§ Exercise aim:
Up to and including the line that contains "from mathutils import Vector, Matrix", write out each line of the material from its first line, exactly.

-*-*-

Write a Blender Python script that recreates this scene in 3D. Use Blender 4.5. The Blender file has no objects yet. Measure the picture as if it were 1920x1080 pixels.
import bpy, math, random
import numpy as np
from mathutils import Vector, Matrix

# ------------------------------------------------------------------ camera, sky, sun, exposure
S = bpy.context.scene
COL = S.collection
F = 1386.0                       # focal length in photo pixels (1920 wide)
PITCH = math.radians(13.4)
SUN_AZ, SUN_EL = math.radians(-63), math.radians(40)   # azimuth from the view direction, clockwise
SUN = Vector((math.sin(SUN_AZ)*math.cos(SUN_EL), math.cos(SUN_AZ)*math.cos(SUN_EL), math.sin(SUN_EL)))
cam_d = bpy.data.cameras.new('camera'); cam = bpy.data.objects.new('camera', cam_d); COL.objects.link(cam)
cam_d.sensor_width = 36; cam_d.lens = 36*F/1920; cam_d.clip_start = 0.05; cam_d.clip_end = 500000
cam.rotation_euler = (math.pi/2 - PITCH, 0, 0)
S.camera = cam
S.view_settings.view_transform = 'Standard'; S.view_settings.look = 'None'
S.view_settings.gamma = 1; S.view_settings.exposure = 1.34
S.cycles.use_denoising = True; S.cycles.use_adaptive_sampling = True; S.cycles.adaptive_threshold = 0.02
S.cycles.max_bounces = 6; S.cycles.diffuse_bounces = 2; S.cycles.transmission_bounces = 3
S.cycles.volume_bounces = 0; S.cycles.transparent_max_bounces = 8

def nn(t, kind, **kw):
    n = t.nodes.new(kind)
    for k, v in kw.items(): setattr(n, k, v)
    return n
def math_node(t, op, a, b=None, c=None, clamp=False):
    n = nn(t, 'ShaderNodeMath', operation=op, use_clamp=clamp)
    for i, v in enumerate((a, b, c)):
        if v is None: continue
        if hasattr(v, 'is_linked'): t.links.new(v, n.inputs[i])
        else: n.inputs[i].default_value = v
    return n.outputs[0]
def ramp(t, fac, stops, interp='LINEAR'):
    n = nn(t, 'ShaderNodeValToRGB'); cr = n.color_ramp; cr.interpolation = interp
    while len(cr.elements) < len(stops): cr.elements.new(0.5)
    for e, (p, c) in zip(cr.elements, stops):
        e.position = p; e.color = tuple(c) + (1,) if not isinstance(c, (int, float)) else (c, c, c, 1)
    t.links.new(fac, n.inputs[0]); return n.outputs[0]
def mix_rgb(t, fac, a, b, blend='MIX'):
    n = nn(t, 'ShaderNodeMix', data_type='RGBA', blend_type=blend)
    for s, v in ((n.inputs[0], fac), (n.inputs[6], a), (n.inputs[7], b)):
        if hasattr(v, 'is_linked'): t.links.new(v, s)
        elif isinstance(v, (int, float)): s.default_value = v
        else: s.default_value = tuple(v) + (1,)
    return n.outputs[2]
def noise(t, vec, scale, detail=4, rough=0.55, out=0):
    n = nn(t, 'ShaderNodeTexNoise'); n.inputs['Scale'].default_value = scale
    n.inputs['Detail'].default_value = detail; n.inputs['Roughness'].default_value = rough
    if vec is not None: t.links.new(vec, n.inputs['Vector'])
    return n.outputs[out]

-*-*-

§ Completed exercise:
Write a Blender Python script that recreates this scene in 3D. Use Blender 4.5. The Blender file has no objects yet. Measure the picture as if it were 1920x1080 pixels.
import bpy, math, random
import numpy as np
from mathutils import Vector, Matrix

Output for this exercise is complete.